En 1999, G. Motti met en marche pour la première fois « Big Crunch Clock » – horloge digitale comportant vingt chiffres, des milliards d’années aux dixièmes de secondes – qui fait le compte-à-rebours des cinq milliards d’années qui séparent le soleil de son explosion. L’horloge, qui n’est autre qu’un détonateur, est prévue pour fonctionner, ironie du sort, à l’énergie solaire, l’artiste obligeant chaque acquéreur à adapter l’appareil aux inventions technologiques futures. Après avoir revendiqué tremblements de terre, pluies de météorites, éclipses de lune et de soleil, G. Motti s’approprie la plus grosse catastrophe naturelle, jamais connue, responsable de la disparition du système solaire, et par là-même de la terre, délivrant du même coup l’humanité de ses terreurs millénaristes. Avec « Big Crunch Clock », G. Motti repousse les limites de l’art, créant d’ores et déjà une œuvre posthume sans précédent, dont il nous fait les dépositaires.

La Jetée, Chris Marker

La Jetée, Chris Marker, 1962

A man is a prisoner in the aftermath of World War III in post-apocalyptic Paris, where survivors live underground in the Palais de Chaillot galleries. Scientists research time travel, hoping to send test subjects to different time periods “to call past and future to the rescue of the present”. They have difficulty finding subjects who can mentally withstand the shock of time travel. The scientists eventually settle upon the prisoner; his key to the past is a vague but obsessive memory from his pre-war childhood of a woman he had seen on the observation platform (“the jetty”) at Orly Airport shortly before witnessing a startling incident there. He did not understand exactly what happened, but knew he had seen a man die.
After several attempts, he reaches the pre-war period. He meets the woman from his memory, and they develop a romantic relationship. After his successful passages to the past, the experimenters attempt to send him into the far future. In a brief meeting with the technologically advanced people of the future, he is given a power unit sufficient to regenerate his own destroyed society.
Upon his return, with his mission accomplished, he discerns that he is to be executed by his jailers. He is contacted by the people of the future, who offer to help him escape to their time permanently; but he asks instead to be returned to the pre-war time of his childhood, hoping to find the woman again. He is returned to the past, placed on the jetty at the airport, and it occurs to him that the child version of himself is probably also there at the same time. He is more concerned with locating the woman, and quickly spots her. However, as he rushes to her, he notices an agent of his jailers who has followed him and realizes the agent is about to kill him. In his final moments, he comes to understand that the incident he witnessed as a child, which has haunted him ever since, was his own death.

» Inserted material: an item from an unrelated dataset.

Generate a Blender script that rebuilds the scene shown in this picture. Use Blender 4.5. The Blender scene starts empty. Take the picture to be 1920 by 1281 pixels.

Design Research Methods Festival | 05–07.11.2018

Organisation: Minou Afzali, Miriam Koban

Program of the week

Lecture of Gerlinde Schuller, specialized in information design and visual journalism and founded The World as Flatland.

She spoke to us about how to present complex design stories. How to approach complexity!

© Gerlinde Schuller
© Gerlinde Schuller
© Gerlinde Schuller

She gives an example with this movie about the statistics of the city of Amsterdam, on stage with actors! It’s very interesting because there are notions of time that could be useful for my exhibition project.

© Gerlinde Schuller

Lecture of Catalina Jossen Cardozo, founder of By Maria

She presented us with the design processes she used for her project of making shoes on demand. We then did a workshop in groups to put the business canvas into practice.

© Catalina Jossen Cardozo
© Catalina Jossen Cardozo
© Catalina Jossen Cardozo

Social Design

Teacher: Minou Afzali
Visit the exhibition during the course Design with Social Impact. We analysed the exhibition by making a report which is available here!

Exhibition of the Museum für Gestaltung Zürich, 05.10.2018–03.02.2019

A loom to start a business, a do-it-yourself house, or a solar kiosk for local power supply: social design is design for and with society — and highly topical. The consequences of the global growth economy are becoming increasingly severe for both human beings and the environment. Social design confronts the increasing imbalance of resources, means of production, and future opportunities and relies on a new, equitable exchange between the individual, civil society, the state, and the economy. Against this background, architects, designers, craftsperson, and engineers are all developing solutions. This exhibition presents relevant international projects and discusses the redesign of social systems, as well as of living and working environments.
Anyone and everyone can help shape society!
The exhibition integrates a forum enabling visitors to share their own knowledge, opinions, and ideas.

«Design always stands in a social context. While I was working on Social Design, the political situation in many parts of the world developed in a way that I would not have thought possible. I am glad that there are designers and initiatives whose projects are embracing this challenge and have the world as a whole in mind.»